- _Do this_
Carry none of the pictures over; set down the material below exactly.

- _Information provided_
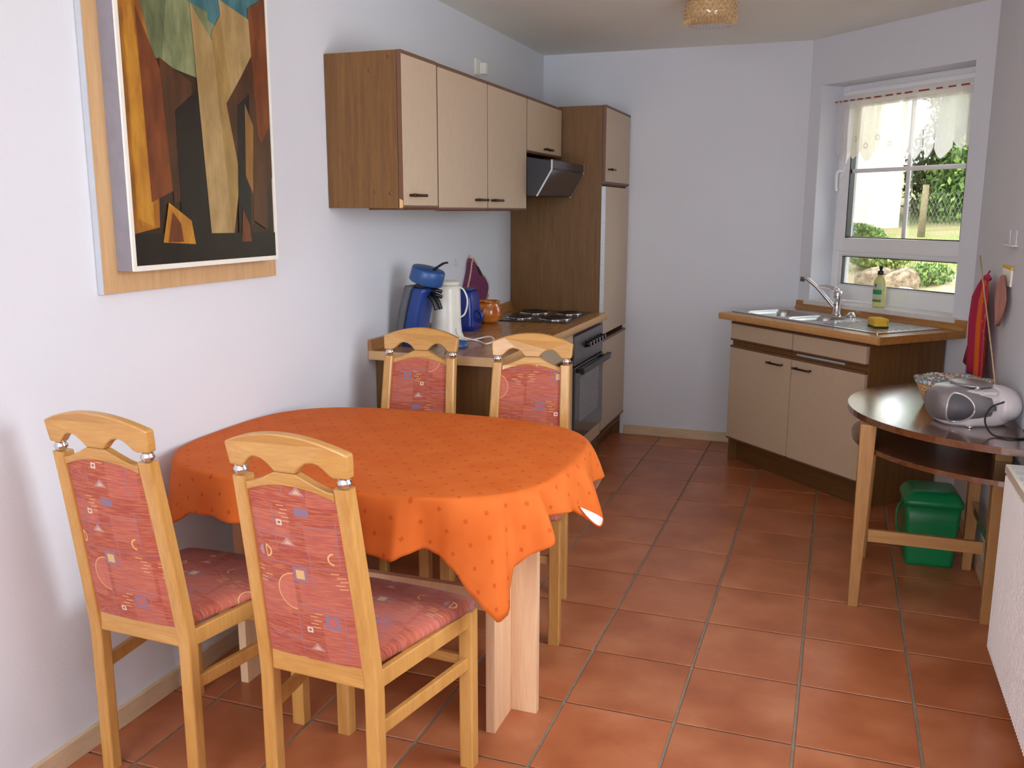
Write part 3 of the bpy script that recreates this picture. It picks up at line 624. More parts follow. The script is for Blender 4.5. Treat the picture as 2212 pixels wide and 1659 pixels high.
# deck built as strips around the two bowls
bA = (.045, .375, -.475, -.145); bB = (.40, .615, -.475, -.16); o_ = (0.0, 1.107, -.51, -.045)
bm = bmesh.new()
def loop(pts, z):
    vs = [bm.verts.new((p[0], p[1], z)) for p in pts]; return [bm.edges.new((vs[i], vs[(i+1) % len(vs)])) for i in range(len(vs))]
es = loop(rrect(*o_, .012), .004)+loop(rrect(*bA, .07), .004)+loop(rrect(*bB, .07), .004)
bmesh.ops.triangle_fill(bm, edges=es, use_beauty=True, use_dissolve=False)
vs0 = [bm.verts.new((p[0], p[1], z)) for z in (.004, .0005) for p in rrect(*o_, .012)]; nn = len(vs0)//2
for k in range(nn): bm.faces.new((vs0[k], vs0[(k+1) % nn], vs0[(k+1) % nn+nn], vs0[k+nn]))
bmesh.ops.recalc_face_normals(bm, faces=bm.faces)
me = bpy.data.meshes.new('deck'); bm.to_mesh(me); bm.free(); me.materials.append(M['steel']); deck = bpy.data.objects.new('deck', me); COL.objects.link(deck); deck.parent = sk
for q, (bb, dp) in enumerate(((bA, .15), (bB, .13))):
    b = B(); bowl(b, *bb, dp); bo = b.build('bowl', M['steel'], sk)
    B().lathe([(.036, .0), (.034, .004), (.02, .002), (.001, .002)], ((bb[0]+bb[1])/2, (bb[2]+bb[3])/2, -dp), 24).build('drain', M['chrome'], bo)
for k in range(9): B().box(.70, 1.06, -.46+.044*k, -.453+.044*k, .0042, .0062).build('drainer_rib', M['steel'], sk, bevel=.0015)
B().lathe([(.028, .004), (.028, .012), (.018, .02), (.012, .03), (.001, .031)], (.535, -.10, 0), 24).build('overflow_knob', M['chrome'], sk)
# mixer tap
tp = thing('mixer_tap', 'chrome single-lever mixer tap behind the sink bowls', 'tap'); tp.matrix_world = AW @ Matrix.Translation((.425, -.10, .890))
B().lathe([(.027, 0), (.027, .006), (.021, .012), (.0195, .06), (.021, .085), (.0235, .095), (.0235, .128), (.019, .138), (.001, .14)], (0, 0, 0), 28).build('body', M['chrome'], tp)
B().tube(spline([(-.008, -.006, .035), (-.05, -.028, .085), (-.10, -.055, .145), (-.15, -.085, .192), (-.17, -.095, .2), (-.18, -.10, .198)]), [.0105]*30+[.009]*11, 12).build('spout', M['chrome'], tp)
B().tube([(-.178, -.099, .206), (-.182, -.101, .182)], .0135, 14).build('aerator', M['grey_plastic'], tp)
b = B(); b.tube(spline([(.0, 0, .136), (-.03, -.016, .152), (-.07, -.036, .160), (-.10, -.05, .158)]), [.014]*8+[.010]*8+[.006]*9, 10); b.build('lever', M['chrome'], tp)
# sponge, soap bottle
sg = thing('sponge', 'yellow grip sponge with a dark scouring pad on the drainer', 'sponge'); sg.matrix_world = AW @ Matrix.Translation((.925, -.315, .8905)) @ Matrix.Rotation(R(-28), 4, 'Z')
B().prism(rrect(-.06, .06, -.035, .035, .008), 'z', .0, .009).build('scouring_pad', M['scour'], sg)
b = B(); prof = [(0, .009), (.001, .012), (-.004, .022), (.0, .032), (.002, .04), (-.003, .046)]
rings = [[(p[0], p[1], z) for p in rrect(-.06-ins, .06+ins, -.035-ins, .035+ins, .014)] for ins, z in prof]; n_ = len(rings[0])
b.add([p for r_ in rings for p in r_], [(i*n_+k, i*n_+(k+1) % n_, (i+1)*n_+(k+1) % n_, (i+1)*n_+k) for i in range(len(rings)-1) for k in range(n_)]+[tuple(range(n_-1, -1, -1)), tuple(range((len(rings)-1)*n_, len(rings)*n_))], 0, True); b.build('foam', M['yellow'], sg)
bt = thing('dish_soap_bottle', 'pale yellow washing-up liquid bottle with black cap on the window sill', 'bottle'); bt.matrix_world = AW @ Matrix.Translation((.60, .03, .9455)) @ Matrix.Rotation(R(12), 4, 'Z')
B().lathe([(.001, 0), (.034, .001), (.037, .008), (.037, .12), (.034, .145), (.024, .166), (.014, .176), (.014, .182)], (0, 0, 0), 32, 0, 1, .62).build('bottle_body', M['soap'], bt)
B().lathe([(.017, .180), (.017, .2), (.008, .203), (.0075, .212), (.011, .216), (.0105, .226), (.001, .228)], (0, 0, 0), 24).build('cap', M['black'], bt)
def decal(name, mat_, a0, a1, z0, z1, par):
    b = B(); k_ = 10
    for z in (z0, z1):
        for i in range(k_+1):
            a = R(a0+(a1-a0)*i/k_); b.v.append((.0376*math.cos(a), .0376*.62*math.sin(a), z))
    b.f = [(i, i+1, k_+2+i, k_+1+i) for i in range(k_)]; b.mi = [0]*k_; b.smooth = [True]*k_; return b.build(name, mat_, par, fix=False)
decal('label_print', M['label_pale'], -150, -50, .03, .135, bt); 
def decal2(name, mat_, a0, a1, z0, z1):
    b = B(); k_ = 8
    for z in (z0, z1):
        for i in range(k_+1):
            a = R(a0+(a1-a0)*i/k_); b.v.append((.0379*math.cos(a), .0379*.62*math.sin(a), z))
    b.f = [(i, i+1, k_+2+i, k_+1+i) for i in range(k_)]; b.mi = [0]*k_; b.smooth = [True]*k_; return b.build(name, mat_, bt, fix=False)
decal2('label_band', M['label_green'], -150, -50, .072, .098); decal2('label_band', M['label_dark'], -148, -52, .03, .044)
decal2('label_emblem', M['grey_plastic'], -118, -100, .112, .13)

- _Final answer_
Write part 3 of the bpy script that recreates this picture. It picks up at line 624. More parts follow. The script is for Blender 4.5. Treat the picture as 2212 pixels wide and 1659 pixels high.
# deck built as strips around the two bowls
bA = (.045, .375, -.475, -.145); bB = (.40, .615, -.475, -.16); o_ = (0.0, 1.107, -.51, -.045)
bm = bmesh.new()
def loop(pts, z):
    vs = [bm.verts.new((p[0], p[1], z)) for p in pts]; return [bm.edges.new((vs[i], vs[(i+1) % len(vs)])) for i in range(len(vs))]
es = loop(rrect(*o_, .012), .004)+loop(rrect(*bA, .07), .004)+loop(rrect(*bB, .07), .004)
bmesh.ops.triangle_fill(bm, edges=es, use_beauty=True, use_dissolve=False)
vs0 = [bm.verts.new((p[0], p[1], z)) for z in (.004, .0005) for p in rrect(*o_, .012)]; nn = len(vs0)//2
for k in range(nn): bm.faces.new((vs0[k], vs0[(k+1) % nn], vs0[(k+1) % nn+nn], vs0[k+nn]))
bmesh.ops.recalc_face_normals(bm, faces=bm.faces)
me = bpy.data.meshes.new('deck'); bm.to_mesh(me); bm.free(); me.materials.append(M['steel']); deck = bpy.data.objects.new('deck', me); COL.objects.link(deck); deck.parent = sk
for q, (bb, dp) in enumerate(((bA, .15), (bB, .13))):
    b = B(); bowl(b, *bb, dp); bo = b.build('bowl', M['steel'], sk)
    B().lathe([(.036, .0), (.034, .004), (.02, .002), (.001, .002)], ((bb[0]+bb[1])/2, (bb[2]+bb[3])/2, -dp), 24).build('drain', M['chrome'], bo)
for k in range(9): B().box(.70, 1.06, -.46+.044*k, -.453+.044*k, .0042, .0062).build('drainer_rib', M['steel'], sk, bevel=.0015)
B().lathe([(.028, .004), (.028, .012), (.018, .02), (.012, .03), (.001, .031)], (.535, -.10, 0), 24).build('overflow_knob', M['chrome'], sk)
# mixer tap
tp = thing('mixer_tap', 'chrome single-lever mixer tap behind the sink bowls', 'tap'); tp.matrix_world = AW @ Matrix.Translation((.425, -.10, .890))
B().lathe([(.027, 0), (.027, .006), (.021, .012), (.0195, .06), (.021, .085), (.0235, .095), (.0235, .128), (.019, .138), (.001, .14)], (0, 0, 0), 28).build('body', M['chrome'], tp)
B().tube(spline([(-.008, -.006, .035), (-.05, -.028, .085), (-.10, -.055, .145), (-.15, -.085, .192), (-.17, -.095, .2), (-.18, -.10, .198)]), [.0105]*30+[.009]*11, 12).build('spout', M['chrome'], tp)
B().tube([(-.178, -.099, .206), (-.182, -.101, .182)], .0135, 14).build('aerator', M['grey_plastic'], tp)
b = B(); b.tube(spline([(.0, 0, .136), (-.03, -.016, .152), (-.07, -.036, .160), (-.10, -.05, .158)]), [.014]*8+[.010]*8+[.006]*9, 10); b.build('lever', M['chrome'], tp)
# sponge, soap bottle
sg = thing('sponge', 'yellow grip sponge with a dark scouring pad on the drainer', 'sponge'); sg.matrix_world = AW @ Matrix.Translation((.925, -.315, .8905)) @ Matrix.Rotation(R(-28), 4, 'Z')
B().prism(rrect(-.06, .06, -.035, .035, .008), 'z', .0, .009).build('scouring_pad', M['scour'], sg)
b = B(); prof = [(0, .009), (.001, .012), (-.004, .022), (.0, .032), (.002, .04), (-.003, .046)]
rings = [[(p[0], p[1], z) for p in rrect(-.06-ins, .06+ins, -.035-ins, .035+ins, .014)] for ins, z in prof]; n_ = len(rings[0])
b.add([p for r_ in rings for p in r_], [(i*n_+k, i*n_+(k+1) % n_, (i+1)*n_+(k+1) % n_, (i+1)*n_+k) for i in range(len(rings)-1) for k in range(n_)]+[tuple(range(n_-1, -1, -1)), tuple(range((len(rings)-1)*n_, len(rings)*n_))], 0, True); b.build('foam', M['yellow'], sg)
bt = thing('dish_soap_bottle', 'pale yellow washing-up liquid bottle with black cap on the window sill', 'bottle'); bt.matrix_world = AW @ Matrix.Translation((.60, .03, .9455)) @ Matrix.Rotation(R(12), 4, 'Z')
B().lathe([(.001, 0), (.034, .001), (.037, .008), (.037, .12), (.034, .145), (.024, .166), (.014, .176), (.014, .182)], (0, 0, 0), 32, 0, 1, .62).build('bottle_body', M['soap'], bt)
B().lathe([(.017, .180), (.017, .2), (.008, .203), (.0075, .212), (.011, .216), (.0105, .226), (.001, .228)], (0, 0, 0), 24).build('cap', M['black'], bt)
def decal(name, mat_, a0, a1, z0, z1, par):
    b = B(); k_ = 10
    for z in (z0, z1):
        for i in range(k_+1):
            a = R(a0+(a1-a0)*i/k_); b.v.append((.0376*math.cos(a), .0376*.62*math.sin(a), z))
    b.f = [(i, i+1, k_+2+i, k_+1+i) for i in range(k_)]; b.mi = [0]*k_; b.smooth = [True]*k_; return b.build(name, mat_, par, fix=False)
decal('label_print', M['label_pale'], -150, -50, .03, .135, bt); 
def decal2(name, mat_, a0, a1, z0, z1):
    b = B(); k_ = 8
    for z in (z0, z1):
        for i in range(k_+1):
            a = R(a0+(a1-a0)*i/k_); b.v.append((.0379*math.cos(a), .0379*.62*math.sin(a), z))
    b.f = [(i, i+1, k_+2+i, k_+1+i) for i in range(k_)]; b.mi = [0]*k_; b.smooth = [True]*k_; return b.build(name, mat_, bt, fix=False)
decal2('label_band', M['label_green'], -150, -50, .072, .098); decal2('label_band', M['label_dark'], -148, -52, .03, .044)
decal2('label_emblem', M['grey_plastic'], -118, -100, .112, .13)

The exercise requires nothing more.